%%

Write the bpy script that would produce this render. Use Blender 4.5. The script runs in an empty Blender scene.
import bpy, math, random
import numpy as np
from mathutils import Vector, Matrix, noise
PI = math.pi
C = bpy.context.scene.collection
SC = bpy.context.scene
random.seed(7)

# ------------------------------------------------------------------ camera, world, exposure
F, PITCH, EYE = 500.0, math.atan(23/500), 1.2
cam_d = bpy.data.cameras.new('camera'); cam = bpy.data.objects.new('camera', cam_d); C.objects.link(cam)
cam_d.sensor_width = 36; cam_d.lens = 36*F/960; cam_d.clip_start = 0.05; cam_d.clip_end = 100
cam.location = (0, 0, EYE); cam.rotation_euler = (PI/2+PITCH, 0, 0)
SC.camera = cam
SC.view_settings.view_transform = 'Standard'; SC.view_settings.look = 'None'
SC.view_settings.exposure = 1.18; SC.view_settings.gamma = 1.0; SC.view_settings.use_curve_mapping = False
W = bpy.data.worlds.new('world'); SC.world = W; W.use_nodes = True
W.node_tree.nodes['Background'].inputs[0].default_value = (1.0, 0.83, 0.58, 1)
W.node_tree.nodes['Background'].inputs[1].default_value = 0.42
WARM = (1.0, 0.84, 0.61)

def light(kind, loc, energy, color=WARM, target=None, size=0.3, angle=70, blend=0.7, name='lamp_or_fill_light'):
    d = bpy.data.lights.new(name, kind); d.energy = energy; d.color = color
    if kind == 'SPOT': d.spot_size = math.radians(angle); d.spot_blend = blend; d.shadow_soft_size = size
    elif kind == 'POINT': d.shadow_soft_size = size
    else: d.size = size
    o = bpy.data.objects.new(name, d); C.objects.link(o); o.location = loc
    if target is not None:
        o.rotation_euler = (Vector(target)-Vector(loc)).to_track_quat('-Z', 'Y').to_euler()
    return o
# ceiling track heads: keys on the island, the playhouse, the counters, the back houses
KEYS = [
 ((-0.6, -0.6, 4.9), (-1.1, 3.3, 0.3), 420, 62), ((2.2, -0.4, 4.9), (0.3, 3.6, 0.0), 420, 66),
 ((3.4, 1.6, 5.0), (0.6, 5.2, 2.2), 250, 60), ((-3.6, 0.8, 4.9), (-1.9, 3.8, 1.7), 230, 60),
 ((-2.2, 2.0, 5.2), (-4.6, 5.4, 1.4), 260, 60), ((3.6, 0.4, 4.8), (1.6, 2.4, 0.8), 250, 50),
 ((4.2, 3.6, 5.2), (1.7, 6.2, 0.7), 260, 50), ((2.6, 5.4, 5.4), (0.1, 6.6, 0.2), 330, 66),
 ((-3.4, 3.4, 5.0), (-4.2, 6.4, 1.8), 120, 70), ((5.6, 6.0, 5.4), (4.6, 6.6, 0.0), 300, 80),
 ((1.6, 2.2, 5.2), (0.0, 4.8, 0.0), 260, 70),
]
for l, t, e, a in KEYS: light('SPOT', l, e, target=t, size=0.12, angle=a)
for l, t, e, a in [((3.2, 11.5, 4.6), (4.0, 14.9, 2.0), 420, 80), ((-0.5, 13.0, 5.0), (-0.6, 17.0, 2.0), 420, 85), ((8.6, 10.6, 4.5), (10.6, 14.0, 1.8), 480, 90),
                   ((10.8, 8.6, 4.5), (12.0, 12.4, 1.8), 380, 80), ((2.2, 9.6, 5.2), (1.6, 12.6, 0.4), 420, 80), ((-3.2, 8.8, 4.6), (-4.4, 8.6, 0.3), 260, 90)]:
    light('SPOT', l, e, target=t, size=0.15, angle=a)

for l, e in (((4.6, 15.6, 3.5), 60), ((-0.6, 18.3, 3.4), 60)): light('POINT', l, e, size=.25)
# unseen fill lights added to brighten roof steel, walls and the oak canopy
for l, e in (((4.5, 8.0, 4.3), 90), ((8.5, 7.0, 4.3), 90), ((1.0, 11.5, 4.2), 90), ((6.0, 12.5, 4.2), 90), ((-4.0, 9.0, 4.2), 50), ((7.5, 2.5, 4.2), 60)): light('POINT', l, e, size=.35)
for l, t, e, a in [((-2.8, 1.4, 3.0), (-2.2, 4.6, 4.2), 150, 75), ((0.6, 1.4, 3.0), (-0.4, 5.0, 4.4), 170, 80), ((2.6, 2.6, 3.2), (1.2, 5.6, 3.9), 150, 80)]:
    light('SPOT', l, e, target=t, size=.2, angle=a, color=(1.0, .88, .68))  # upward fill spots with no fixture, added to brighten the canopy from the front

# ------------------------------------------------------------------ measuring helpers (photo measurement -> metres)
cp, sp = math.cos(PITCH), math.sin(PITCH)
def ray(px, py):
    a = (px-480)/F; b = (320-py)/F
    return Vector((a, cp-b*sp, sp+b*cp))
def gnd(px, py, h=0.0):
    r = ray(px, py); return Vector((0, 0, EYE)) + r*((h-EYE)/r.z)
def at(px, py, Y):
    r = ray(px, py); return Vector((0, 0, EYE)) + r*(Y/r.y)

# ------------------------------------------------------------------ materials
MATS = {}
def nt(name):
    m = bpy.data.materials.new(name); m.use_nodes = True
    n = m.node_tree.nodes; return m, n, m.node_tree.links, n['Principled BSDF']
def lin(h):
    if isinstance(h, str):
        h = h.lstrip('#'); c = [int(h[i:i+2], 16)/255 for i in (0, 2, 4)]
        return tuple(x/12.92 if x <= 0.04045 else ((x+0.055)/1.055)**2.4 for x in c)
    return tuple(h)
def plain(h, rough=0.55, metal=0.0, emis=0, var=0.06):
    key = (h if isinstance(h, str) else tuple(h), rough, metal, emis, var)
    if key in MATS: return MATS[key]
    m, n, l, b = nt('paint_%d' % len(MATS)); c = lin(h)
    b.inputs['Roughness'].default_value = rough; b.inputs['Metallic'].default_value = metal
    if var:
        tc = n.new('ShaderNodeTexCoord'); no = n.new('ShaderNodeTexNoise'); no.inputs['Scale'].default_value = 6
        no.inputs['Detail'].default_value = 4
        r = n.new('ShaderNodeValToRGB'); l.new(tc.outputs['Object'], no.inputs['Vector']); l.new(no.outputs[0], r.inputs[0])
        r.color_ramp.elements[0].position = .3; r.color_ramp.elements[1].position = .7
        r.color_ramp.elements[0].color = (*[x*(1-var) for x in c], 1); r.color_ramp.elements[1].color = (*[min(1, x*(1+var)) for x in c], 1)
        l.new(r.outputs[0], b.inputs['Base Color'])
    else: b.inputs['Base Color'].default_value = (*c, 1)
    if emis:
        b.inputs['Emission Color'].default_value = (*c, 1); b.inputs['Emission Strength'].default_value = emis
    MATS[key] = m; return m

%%

### Problem description
Begin with the first line of the listing and copy exactly through the line that contains "random.seed(7)", please, keeping both ends and leaving out everything after.

### Response
Write the bpy script that would produce this render. Use Blender 4.5. The script runs in an empty Blender scene.
import bpy, math, random
import numpy as np
from mathutils import Vector, Matrix, noise
PI = math.pi
C = bpy.context.scene.collection
SC = bpy.context.scene
random.seed(7)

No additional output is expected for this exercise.